En effet, la France semble devenir de plus en plus un pays de transit. En tout cas c’est l’impression qui ressort sur le terrain. Les longs délais d’attente pour les demandes d’asile, le manque d’hébergement mis à disposition sont des causes de ce changement.

Imaginez, vous êtes un Afghan et vous arrivez à Paris. Vous voyez vos compatriotes dormir dans les rues et sous les ponts car les dispositifs d’accueils sont saturés et vous devez faire face à une lourdeur administrative pour votre demande d’asile. Que faites-vous ? Le système est repoussoir. C’est exactement ce qui s’est passé avec les Syriens l’été dernier.
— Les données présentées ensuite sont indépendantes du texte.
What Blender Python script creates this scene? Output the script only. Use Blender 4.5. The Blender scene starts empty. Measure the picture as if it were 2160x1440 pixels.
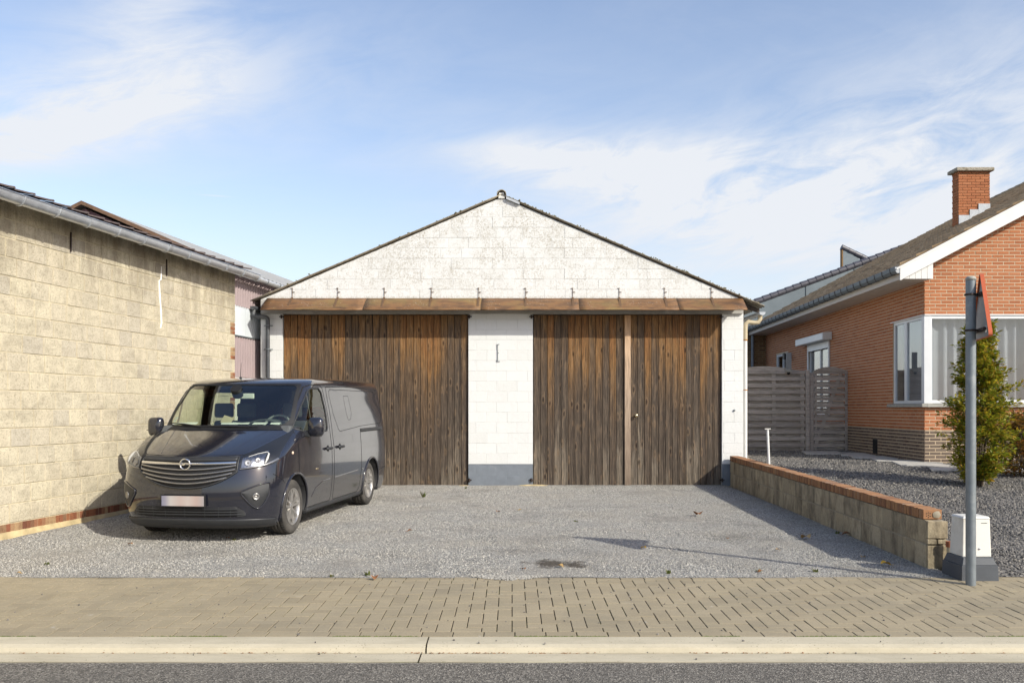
import bpy, bmesh, math, random
from math import radians, sin, cos, pi, sqrt, atan2
from mathutils import Vector, Matrix, noise as mnoise
R = random.Random(7)
scene = bpy.context.scene
COL = scene.collection

# ------------------------------------------------------------------ camera, sky, sun, exposure
F = 1900.0          # focal length in pixels of the 2160 px wide photograph
HZ = 862.0          # horizon row
EYE = 1.5
cam_d = bpy.data.cameras.new("camera")
cam = bpy.data.objects.new("camera", cam_d)
COL.objects.link(cam)
cam.location = (0, 0, EYE)
cam.rotation_euler = (radians(90), 0, 0)
cam_d.sensor_width = 36
cam_d.lens = 36 * F / 2160
cam_d.shift_y = (HZ - 720) / 2160
cam_d.clip_start = 0.1
cam_d.clip_end = 2000
scene.camera = cam

SUN_AZ = atan2(0.77, -0.64)      # clockwise from +Y
SUN_EL = radians(32)
SDIR = Vector((sin(SUN_AZ) * cos(SUN_EL), cos(SUN_AZ) * cos(SUN_EL), sin(SUN_EL)))
sun_d = bpy.data.lights.new("sun", 'SUN')
sun_d.energy = 4.5
sun_d.angle = radians(0.55)
sun_d.color = (1.0, 0.962, 0.85)
sun = bpy.data.objects.new("sun", sun_d)
COL.objects.link(sun)
sun.location = (20, -16, 20)
sun.rotation_euler = SDIR.to_track_quat('Z', 'Y').to_euler()

world = bpy.data.worlds.new("World")
scene.world = world
world.use_nodes = True
scene.view_settings.view_transform = 'Standard'
scene.view_settings.look = 'None'
scene.view_settings.gamma = 1
scene.view_settings.use_curve_mapping = False
scene.view_settings.exposure = 0.12
scene.cycles.max_bounces = 8
scene.cycles.transparent_max_bounces = 12
scene.cycles.use_denoising = True
scene.cycles.use_adaptive_sampling = True
scene.cycles.adaptive_threshold = 0.015


# ------------------------------------------------------------------ node helpers
class T:
    def __init__(self, tree):
        self.t = tree
        self.L = tree.links

    def n(self, kind, **kw):
        nd = self.t.nodes.new(kind)
        for k, v in kw.items():
            setattr(nd, k, v)
        return nd

    def put(self, sock, v):
        if v is None:
            return
        if isinstance(v, bpy.types.NodeSocket):
            self.L.new(v, sock)
        else:
            if isinstance(v, (tuple, list)) and len(v) == 3 and sock.type == 'RGBA':
                v = (*v, 1)
            sock.default_value = v

    def math(self, op, a, b=None, c=None, clamp=False):
        nd = self.n('ShaderNodeMath', operation=op, use_clamp=clamp)
        self.put(nd.inputs[0], a)
        self.put(nd.inputs[1], b)
        self.put(nd.inputs[2], c)
        return nd.outputs[0]

    def vmath(self, op, a, b=None):
        nd = self.n('ShaderNodeVectorMath', operation=op)
        self.put(nd.inputs[0], a)
        self.put(nd.inputs[1], b)
        return nd.outputs[0]

    def noise(self, vec, scale=5, detail=4, rough=0.55, dist=0.0):
        nd = self.n('ShaderNodeTexNoise')
        self.put(nd.inputs['Vector'], vec)
        nd.inputs['Scale'].default_value = scale
        nd.inputs['Detail'].default_value = detail
        nd.inputs['Roughness'].default_value = rough
        nd.inputs['Distortion'].default_value = dist
        return nd.outputs['Fac']

    def vor(self, vec, scale=5, feature='F1', out='Distance'):
        nd = self.n('ShaderNodeTexVoronoi', feature=feature)
        self.put(nd.inputs['Vector'], vec)
        nd.inputs['Scale'].default_value = scale
        return nd.outputs[out]

    def ramp(self, fac, stops, interp='LINEAR'):
        nd = self.n('ShaderNodeValToRGB')
        nd.color_ramp.interpolation = interp
        el = nd.color_ramp.elements
        while len(el) < len(stops):
            el.new(0.5)
        for e, (p, c) in zip(el, stops):
            e.position = p
            if not isinstance(c, (tuple, list)):
                c = (c, c, c)
            e.color = (*c, 1)
        self.put(nd.inputs[0], fac)
        return nd.outputs[0]

    def mix(self, fac, a, b, mode='MIX'):
        nd = self.n('ShaderNodeMix', data_type='RGBA', blend_type=mode)
        nd.clamp_factor = True
        self.put(nd.inputs[0], fac)
        self.put(nd.inputs[6], a)
        self.put(nd.inputs[7], b)
        return nd.outputs[2]

    def sep(self, v):
        nd = self.n('ShaderNodeSeparateXYZ')
        self.put(nd.inputs[0], v)
        return nd.outputs

    def comb(self, x, y, z):
        nd = self.n('ShaderNodeCombineXYZ')
        for i, v in enumerate((x, y, z)):
            self.put(nd.inputs[i], v)
        return nd.outputs[0]

    def bump(self, h, strength=0.3, dist=0.01, normal=None):
        nd = self.n('ShaderNodeBump')
        nd.inputs['Strength'].default_value = strength
        nd.inputs['Distance'].default_value = dist
        self.put(nd.inputs['Height'], h)
        self.put(nd.inputs['Normal'], normal)
        return nd.outputs[0]

    def pos(self):
        return self.n('ShaderNodeNewGeometry').outputs['Position']

    def obj(self):
        return self.n('ShaderNodeTexCoord').outputs['Object']

    def rand(self):
        return self.n('ShaderNodeObjectInfo').outputs['Random']

    def island(self):
        return self.n('ShaderNodeNewGeometry').outputs['Random Per Island']

    def scalev(self, v, s):
        nd = self.n('ShaderNodeMapping')
        self.put(nd.inputs[0], v)
        nd.inputs['Scale'].default_value = s
        return nd.outputs[0]

    def offs(self, v, r, amt=37.0):
        # shift texture space by a random number so that pieces differ
        return self.vmath('ADD', v, self.comb(self.math('MULTIPLY', r, amt), self.math('MULTIPLY', r, amt * 0.7), self.math('MULTIPLY', r, amt * 1.3)))


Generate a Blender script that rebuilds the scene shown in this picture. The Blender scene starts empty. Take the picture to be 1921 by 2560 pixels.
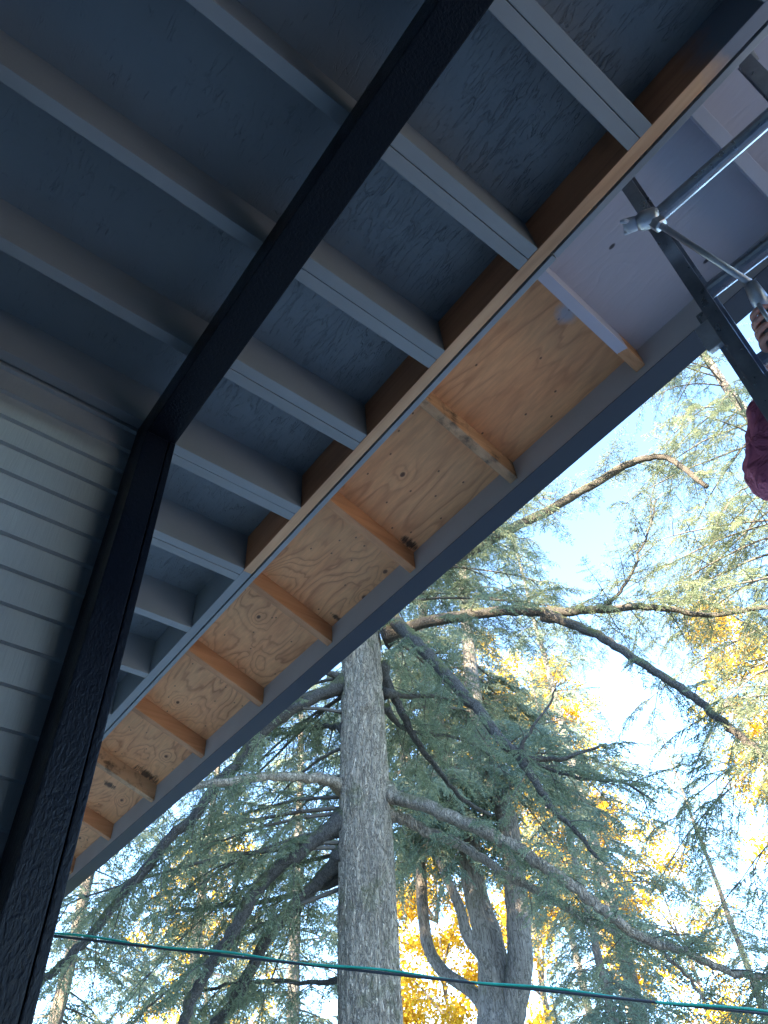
import bpy, bmesh, math, random
import numpy as np
from mathutils import Vector, Matrix, Euler

# ------------------------------------------------------------------ camera, sky, sun, exposure
sc = bpy.context.scene
COL = sc.collection
# world axes: X runs out from the house to the eave, Y along the eave, Z up; the camera is the origin (ground at z = -1.6)
GZ = -1.6
F = 1820.68                     # focal length in pixels of the 1921 x 2560 photograph
R = np.array([[0.78716085, -0.61391542, -0.05903939],
              [0.41966163, 0.60330708, -0.67816273],
              [0.45195344, 0.50904658, 0.73253646]])   # rows: image right, image down, forward
cam = bpy.data.cameras.new('camera')
camo = bpy.data.objects.new('camera', cam)
COL.objects.link(camo)
cam.sensor_fit = 'VERTICAL'
cam.sensor_height = 24.0
cam.sensor_width = 18.0
cam.lens = F / 2560 * 24.0
cam.clip_start = 0.05
cam.clip_end = 3000
camo.matrix_world = Matrix(((R[0, 0], -R[1, 0], -R[2, 0], 0), (R[0, 1], -R[1, 1], -R[2, 1], 0),
                            (R[0, 2], -R[1, 2], -R[2, 2], 0), (0, 0, 0, 1)))
sc.camera = camo

SUN_EL, SUN_AZ = math.radians(20), math.radians(195)     # azimuth measured from +X towards +Y
sdir = Vector((math.cos(SUN_EL) * math.cos(SUN_AZ), math.cos(SUN_EL) * math.sin(SUN_AZ), math.sin(SUN_EL)))
w = bpy.data.worlds.new('World')
sc.world = w
w.use_nodes = True
nt = w.node_tree
bg = nt.nodes['Background']
sky = nt.nodes.new('ShaderNodeTexSky')
sky.sky_type = 'NISHITA'
sky.sun_disc = False
sky.sun_elevation = SUN_EL
sky.sun_rotation = math.pi / 2 - SUN_AZ
sky.air_density = 1.0
sky.dust_density = 0.3
sky.altitude = 3500
sky.ozone_density = 1.0
tnt = nt.nodes.new('ShaderNodeMix')
tnt.data_type = 'RGBA'
tnt.blend_type = 'MULTIPLY'
tnt.inputs[0].default_value = 1.0
tnt.inputs[7].default_value = (0.87, 0.97, 1.0, 1)
nt.links.new(sky.outputs['Color'], tnt.inputs[6])
nt.links.new(tnt.outputs[2], bg.inputs['Color'])
bg.inputs['Strength'].default_value = 0.15
sl = bpy.data.lights.new('sun', 'SUN')
sl.energy = 5.0
sl.angle = math.radians(0.5)
sl.color = (1.0, 0.83, 0.58)
slo = bpy.data.objects.new('sun', sl)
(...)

Lorsque la Suède a décidé de simplifier leur demande d’asile, beaucoup ont quitté Calais, direction l’Europe du Nord.

Mais les gens commencent à s’intéresser à la problématique des migrants et demandeurs d’asile. Si des dispositifs sont mis en place au niveau de l’hébergement et de l’accompagnement les migrants décideront peut-être de rester en France au lieu de juste transiter par le pays.

Quelle serait la solution pour améliorer les conditions de vie et d’accueil des migrants à Calais ?

Plusieurs centaines de personnes vivent dans plusieurs camps dans les dunes. Ces personnes n’ont pas d’hébergement, voir pas d’abri et n’ont qu’un seul repas par jour. Techniquement, il serait tout à fait possible d’améliorer leur situation de vie sans devoir demander de l’aide à des autorités telles que l’UE ou l’ONU. Calais est pleine de bâtiments vides qui pourraient être réaménagés. Mais c’est politiquement que les choses n’avancent pas ou peu. Entre la mairie de Calais, les élus locaux, les prises de positions se contredisent.

Deux solutions seraient possibles. La première, concerne la mise en place d’un grand camp organisé et avec des équipes présentes. La seconde option, consisterait en la création de différents camps d’accueil. Et peu à peu les personnes pourraient être hébergées dans des petites unités, comme des sortes d’auberges de jeunesses étant donné le nombre de bâtiments disponibles à Calais. Les migrants se fondraient dans le tissu urbain et s’intégreraient au tissu social.